Carusoは20年以上、サブゼロの最初で唯一のデザイナーをしていることでも有名です。 ワインクーラーを含め、担当する同社のすべての冷蔵庫は、洗練されたデザインで業界トップの地位を占めています。彼のデザインしたサブゼロの革命的なシステムキッチンは、タイム誌による95年度のベスト10製品に選ばれました。2002年にウルフ社との専属契約を結んでからは、18ヶ月間に25種の調理機器のデザインを手がけました。
75以上ものデザイン特許をもつCarusoのアプローチは実践的で、コンセプト、製図、試作品から工業技術まで積極的に取りくんでいます。「問題が難しければそれだけ、解決方法を見つけるのが楽しくなります」と彼は言います。とりわけ刺激的なのはチェアであり、息子スティーヴンと共同でハーマンミラーの高機能なリアクションチェアをデザインし、受賞したことは思い出深いことでした。

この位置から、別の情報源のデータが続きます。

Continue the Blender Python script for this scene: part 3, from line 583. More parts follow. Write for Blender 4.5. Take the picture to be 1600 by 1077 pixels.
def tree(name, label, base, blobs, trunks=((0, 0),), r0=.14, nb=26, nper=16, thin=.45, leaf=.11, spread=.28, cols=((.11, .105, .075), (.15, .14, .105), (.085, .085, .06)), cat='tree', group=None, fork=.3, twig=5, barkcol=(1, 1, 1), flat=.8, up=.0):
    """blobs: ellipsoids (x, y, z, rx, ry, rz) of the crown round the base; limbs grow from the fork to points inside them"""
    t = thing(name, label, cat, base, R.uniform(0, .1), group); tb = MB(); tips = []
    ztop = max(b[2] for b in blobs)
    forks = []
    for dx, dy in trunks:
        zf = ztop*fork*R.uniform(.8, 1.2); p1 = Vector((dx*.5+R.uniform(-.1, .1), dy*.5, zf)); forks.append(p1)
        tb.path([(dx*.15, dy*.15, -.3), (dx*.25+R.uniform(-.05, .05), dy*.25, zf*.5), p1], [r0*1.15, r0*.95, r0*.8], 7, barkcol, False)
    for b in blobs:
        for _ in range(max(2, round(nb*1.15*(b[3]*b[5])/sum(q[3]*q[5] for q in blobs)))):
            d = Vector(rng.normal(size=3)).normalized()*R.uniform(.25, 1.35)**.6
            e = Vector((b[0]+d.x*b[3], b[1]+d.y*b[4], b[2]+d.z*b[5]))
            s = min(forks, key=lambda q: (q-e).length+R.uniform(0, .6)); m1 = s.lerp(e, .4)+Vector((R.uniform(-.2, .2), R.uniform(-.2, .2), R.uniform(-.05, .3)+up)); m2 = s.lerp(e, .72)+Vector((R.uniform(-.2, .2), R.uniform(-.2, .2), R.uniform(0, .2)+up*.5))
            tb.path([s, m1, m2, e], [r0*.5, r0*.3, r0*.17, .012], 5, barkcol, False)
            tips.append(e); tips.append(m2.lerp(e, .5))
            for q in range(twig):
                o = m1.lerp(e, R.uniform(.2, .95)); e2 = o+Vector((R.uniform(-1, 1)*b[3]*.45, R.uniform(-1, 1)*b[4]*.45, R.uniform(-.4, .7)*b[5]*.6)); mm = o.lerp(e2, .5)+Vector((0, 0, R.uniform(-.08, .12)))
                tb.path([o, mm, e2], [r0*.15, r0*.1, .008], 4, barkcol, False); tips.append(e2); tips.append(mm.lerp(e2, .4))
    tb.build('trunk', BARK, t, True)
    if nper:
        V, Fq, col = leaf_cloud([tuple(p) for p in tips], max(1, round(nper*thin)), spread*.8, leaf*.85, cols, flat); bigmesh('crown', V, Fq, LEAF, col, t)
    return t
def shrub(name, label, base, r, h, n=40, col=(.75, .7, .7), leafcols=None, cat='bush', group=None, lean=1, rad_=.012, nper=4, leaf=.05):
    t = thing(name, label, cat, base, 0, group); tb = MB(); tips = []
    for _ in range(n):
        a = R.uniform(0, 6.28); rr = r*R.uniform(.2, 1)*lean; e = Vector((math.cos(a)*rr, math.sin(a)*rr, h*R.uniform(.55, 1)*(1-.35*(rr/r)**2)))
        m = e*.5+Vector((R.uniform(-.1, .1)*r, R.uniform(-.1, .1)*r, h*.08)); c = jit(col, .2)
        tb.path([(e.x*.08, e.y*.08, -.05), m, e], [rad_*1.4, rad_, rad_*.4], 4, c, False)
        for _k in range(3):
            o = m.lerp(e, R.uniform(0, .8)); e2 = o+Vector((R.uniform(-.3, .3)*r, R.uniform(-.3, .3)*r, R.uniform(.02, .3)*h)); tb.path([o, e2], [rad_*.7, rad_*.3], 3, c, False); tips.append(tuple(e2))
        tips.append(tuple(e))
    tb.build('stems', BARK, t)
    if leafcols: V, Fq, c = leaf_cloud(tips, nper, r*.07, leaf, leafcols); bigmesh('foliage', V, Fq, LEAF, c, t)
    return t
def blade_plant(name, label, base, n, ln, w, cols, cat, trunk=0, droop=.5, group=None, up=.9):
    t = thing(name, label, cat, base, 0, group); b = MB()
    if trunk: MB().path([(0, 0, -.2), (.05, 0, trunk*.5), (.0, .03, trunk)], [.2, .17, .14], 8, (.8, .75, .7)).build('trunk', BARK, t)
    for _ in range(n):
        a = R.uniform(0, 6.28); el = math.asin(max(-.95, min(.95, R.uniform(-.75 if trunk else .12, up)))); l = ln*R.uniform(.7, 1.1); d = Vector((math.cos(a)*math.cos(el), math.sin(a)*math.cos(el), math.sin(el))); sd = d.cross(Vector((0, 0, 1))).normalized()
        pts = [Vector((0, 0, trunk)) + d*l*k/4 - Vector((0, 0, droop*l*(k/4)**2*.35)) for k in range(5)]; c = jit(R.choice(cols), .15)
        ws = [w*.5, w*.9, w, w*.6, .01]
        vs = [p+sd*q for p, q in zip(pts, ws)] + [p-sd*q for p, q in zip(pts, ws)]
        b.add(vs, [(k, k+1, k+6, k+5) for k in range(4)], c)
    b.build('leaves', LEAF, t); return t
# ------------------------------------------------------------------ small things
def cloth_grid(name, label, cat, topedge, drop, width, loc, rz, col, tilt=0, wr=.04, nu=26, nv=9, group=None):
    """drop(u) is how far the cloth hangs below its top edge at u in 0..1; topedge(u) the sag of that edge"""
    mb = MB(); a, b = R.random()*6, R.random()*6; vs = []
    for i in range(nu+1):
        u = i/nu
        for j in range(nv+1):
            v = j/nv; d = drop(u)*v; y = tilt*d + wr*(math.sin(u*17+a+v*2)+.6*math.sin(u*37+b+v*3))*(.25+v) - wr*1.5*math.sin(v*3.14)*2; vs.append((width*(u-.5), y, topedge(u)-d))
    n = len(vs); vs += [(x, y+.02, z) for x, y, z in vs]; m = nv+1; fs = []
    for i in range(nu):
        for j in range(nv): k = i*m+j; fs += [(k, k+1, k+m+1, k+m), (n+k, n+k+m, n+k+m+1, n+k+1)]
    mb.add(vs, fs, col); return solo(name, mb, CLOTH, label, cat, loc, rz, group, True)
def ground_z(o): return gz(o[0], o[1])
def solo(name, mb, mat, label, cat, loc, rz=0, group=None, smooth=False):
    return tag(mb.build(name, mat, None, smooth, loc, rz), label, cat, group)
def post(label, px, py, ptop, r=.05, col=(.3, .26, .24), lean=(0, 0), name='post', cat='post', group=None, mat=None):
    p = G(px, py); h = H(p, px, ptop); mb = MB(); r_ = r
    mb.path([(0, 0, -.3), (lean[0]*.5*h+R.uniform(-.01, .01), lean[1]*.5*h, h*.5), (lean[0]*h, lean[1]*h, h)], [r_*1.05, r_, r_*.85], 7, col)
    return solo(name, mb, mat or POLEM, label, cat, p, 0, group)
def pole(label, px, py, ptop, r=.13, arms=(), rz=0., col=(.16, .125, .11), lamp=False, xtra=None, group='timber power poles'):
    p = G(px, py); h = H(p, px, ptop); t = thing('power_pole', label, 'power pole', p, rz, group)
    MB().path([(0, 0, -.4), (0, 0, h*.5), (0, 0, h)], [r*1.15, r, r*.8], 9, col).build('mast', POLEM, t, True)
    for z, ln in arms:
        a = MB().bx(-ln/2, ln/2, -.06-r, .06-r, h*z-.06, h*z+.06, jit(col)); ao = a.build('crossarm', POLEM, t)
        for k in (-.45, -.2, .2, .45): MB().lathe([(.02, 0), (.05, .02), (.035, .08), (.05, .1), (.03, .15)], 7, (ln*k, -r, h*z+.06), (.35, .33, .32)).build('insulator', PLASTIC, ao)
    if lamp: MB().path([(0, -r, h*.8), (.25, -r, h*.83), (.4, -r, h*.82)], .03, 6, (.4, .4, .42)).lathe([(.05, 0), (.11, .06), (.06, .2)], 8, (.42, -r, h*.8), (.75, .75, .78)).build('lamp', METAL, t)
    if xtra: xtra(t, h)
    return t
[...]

中でもセラチェアのことになると、「最高に楽しかった」と笑顔になります。「最初に思いついたのは、工業技術を駆使し、それ自体が知性をもった 『インテリジェントな』素材によって、究極の座り心地を追及しようということでした。小さな『細胞(セル)』を想像して、それぞれにスプリングのようなループを結合して構造的に支えることができないかと考えました。」以来数年間その開発と実験をくり返してできたのが、当初のコンセプトに近いセラチェアでした。
今日でも、イリノイ州レイクフォレストの広々としたスタジオで、Carusoはデザインの仕事を精力的に続けています。「機能性と芸術性をあわせもつ、高性能の美しいプロダクトの実現をめざしています。」と彼は言います。